太陽系を駆け巡る船と、そこに命をかけた人々

 自らデザインした宇宙船、アローラムを駆り太陽系の運び屋を営む主人公、湊。そしてもうひとりの主人公、アローラムに密航した高校生の女の子、香帆。ほほうおじさん meets JK@宇宙ですか、と思いきや、何者かの陰謀によってアローラムは大破。二人は残ったパーツを活かして航海を続けられないかと四苦八苦することに。しかし一連の出来事は、湊の類稀な船舶デザインのセンスを求めるNaRDOと、それをさせまいとする謎の勢力の争いで、香帆はNaRDOに所属する天才ソフトウェア技術者であった。二人は謎の異星船を捕獲するために力を合わせることになり……。

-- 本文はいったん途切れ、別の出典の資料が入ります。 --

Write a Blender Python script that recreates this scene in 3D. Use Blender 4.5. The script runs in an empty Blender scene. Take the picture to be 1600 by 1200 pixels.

 人類が太陽系を自在に航海できるようになり、しかし外宇宙への進出はいまだ夢。絶妙な設定が非凡な魅力をキラキラと放っていますが、宇宙における極限状態の描写もまた良い。金星や木星の過酷な環境。そして、そこにいかにして潜航するか。船舶デザインを進めていくシーンも、リアルでありながらおっ、と思わせる発想で読者を驚かせてくれます。
 異星船は何のために人類の前に現れたのか。そして、湊と香帆の関係はどうなっていくのか。宇宙の謎に技術と度胸で挑んでいく二人の物語。SF読者のみならず、多くの人に読んでもらいたい一作でした。